● What the exercise asks
Pull out every line below containing the word "wide".

● Given material
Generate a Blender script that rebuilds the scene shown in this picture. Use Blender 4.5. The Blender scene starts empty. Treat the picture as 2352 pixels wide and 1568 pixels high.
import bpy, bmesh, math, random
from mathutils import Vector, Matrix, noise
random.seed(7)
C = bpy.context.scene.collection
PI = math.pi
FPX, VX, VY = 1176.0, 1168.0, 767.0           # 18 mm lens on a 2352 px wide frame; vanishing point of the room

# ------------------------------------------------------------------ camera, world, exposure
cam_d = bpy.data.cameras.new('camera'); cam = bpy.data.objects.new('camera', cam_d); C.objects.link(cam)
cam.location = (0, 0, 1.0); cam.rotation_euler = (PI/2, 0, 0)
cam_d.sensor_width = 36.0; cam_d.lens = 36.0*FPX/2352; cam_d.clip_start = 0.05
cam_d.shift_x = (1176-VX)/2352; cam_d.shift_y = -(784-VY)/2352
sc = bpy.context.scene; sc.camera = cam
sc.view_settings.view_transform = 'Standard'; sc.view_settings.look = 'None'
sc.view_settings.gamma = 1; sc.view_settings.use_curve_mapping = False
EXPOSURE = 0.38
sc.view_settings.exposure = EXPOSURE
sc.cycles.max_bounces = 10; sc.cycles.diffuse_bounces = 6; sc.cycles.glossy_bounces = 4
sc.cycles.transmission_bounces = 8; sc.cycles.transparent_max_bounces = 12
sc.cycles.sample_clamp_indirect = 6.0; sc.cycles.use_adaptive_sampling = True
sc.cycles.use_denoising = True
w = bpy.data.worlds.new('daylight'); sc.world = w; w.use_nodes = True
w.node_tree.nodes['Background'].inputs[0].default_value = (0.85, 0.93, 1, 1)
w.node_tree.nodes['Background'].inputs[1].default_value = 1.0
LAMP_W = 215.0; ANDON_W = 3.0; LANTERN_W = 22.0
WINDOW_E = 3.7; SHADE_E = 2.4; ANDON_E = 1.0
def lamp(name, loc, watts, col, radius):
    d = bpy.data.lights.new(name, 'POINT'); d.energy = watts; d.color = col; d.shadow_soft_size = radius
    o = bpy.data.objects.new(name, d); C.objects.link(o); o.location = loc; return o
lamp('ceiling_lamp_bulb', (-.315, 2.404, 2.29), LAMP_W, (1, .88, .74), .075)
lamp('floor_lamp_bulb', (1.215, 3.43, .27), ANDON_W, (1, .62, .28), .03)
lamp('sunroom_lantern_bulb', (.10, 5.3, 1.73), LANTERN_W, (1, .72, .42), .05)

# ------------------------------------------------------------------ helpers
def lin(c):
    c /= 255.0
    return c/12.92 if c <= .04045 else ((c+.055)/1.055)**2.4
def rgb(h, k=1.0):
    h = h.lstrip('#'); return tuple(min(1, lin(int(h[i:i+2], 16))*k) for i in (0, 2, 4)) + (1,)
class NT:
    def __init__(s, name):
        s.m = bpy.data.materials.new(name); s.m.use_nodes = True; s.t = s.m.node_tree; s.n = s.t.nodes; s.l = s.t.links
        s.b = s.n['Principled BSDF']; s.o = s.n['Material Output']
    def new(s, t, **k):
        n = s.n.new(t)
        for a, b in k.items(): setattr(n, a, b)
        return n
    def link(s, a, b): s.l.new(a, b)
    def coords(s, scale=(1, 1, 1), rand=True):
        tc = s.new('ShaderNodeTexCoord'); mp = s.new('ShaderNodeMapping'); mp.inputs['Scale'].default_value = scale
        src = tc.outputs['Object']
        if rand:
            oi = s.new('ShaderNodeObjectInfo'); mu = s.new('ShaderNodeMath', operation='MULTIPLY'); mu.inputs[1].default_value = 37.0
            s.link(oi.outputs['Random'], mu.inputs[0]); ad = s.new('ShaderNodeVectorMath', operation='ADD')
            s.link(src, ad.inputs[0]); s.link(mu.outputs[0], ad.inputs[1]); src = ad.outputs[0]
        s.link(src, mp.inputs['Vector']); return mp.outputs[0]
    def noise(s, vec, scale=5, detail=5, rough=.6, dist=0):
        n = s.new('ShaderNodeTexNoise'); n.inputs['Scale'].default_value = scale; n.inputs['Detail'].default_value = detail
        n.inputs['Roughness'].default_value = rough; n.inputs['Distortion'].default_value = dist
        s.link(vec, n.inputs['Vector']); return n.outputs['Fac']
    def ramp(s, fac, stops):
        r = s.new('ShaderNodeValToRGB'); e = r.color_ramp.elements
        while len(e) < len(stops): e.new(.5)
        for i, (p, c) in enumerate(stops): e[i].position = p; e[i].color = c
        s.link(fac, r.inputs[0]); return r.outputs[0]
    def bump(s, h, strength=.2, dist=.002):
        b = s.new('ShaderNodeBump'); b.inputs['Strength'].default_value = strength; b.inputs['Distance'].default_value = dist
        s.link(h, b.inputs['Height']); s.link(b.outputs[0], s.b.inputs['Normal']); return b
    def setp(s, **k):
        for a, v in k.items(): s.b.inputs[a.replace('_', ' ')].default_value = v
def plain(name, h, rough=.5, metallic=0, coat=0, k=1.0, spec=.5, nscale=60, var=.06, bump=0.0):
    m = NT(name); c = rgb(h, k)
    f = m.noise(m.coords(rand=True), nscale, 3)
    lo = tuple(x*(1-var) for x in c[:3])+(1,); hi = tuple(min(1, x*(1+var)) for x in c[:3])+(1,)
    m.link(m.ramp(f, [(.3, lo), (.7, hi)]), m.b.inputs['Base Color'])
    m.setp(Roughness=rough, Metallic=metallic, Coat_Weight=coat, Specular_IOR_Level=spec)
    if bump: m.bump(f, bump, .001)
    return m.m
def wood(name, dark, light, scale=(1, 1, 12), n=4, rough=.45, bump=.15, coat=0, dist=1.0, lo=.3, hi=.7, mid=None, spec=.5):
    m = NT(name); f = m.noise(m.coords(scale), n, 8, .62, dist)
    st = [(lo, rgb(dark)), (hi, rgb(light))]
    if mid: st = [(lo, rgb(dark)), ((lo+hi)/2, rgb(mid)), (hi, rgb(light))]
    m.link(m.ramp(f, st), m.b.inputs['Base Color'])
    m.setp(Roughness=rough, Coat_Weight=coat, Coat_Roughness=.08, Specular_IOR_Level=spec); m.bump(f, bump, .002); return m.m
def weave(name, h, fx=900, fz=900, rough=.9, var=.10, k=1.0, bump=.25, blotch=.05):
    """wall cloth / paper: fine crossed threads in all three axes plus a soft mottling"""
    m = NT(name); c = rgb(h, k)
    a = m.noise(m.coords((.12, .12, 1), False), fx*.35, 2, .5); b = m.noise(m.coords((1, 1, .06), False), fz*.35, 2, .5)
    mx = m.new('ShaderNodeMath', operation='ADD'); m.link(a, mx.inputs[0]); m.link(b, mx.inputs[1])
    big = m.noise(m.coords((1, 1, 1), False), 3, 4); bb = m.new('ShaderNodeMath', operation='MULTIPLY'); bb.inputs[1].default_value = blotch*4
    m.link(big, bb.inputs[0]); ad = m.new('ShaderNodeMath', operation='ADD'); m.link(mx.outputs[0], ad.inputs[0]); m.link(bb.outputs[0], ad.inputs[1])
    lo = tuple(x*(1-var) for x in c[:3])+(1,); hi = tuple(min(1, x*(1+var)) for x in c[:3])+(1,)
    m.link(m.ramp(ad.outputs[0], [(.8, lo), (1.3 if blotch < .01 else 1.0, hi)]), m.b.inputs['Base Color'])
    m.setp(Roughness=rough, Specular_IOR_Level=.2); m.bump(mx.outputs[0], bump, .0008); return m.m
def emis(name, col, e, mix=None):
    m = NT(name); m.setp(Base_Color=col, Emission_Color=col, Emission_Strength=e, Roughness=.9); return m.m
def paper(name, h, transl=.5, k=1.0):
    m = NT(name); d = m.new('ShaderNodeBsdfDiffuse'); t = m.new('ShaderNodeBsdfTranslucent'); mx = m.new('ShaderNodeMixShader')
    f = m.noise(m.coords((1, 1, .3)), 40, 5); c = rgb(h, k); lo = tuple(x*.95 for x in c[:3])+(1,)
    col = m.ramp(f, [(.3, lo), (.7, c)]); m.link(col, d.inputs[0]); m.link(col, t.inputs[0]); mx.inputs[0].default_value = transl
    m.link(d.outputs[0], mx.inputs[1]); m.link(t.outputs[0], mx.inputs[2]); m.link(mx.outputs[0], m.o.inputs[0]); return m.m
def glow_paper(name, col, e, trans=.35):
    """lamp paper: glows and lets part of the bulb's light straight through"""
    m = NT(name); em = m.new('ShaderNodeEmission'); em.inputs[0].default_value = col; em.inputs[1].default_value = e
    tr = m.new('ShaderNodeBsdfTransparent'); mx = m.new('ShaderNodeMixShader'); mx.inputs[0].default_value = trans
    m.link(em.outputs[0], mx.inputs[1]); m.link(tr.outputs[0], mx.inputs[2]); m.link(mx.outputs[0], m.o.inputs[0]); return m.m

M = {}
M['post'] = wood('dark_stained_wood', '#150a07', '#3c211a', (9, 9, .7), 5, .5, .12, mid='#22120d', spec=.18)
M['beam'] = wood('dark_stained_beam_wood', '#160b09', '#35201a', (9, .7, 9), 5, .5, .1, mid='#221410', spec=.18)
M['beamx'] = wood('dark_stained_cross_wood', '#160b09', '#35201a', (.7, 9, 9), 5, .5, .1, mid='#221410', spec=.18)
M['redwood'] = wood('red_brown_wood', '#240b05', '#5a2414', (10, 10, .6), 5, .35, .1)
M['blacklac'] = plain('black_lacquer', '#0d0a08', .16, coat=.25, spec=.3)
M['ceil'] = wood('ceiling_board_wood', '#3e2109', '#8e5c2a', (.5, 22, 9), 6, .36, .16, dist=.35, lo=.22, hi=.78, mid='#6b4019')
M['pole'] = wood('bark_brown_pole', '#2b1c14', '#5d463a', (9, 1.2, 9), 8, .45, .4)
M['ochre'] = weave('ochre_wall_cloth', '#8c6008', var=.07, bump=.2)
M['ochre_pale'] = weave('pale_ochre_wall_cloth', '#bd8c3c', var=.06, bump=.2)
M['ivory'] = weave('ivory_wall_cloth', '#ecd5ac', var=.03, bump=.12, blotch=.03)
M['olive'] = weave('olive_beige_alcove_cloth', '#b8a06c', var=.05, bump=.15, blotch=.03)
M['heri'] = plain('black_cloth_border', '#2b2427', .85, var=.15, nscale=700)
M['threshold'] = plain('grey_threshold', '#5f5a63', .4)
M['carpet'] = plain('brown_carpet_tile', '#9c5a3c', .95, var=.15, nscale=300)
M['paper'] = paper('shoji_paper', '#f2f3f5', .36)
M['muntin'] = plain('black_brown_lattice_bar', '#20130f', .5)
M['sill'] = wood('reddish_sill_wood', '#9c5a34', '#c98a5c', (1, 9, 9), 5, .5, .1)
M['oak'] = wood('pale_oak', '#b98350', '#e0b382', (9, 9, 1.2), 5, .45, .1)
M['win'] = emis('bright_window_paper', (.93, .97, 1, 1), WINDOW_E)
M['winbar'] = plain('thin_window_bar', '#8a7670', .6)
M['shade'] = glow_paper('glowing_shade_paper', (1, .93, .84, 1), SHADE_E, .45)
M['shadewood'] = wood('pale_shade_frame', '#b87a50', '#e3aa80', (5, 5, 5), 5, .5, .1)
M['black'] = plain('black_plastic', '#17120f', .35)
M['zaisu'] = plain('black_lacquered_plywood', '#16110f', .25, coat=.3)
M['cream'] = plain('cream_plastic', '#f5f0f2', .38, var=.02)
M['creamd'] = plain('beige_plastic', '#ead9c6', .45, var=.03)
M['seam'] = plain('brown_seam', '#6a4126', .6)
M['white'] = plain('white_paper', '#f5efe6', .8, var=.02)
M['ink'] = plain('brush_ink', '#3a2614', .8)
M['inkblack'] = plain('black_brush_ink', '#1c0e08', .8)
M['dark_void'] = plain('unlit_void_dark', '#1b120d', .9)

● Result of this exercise
Generate a Blender script that rebuilds the scene shown in this picture. Use Blender 4.5. The Blender scene starts empty. Treat the picture as 2352 pixels wide and 1568 pixels high.
FPX, VX, VY = 1176.0, 1168.0, 767.0           # 18 mm lens on a 2352 px wide frame; vanishing point of the room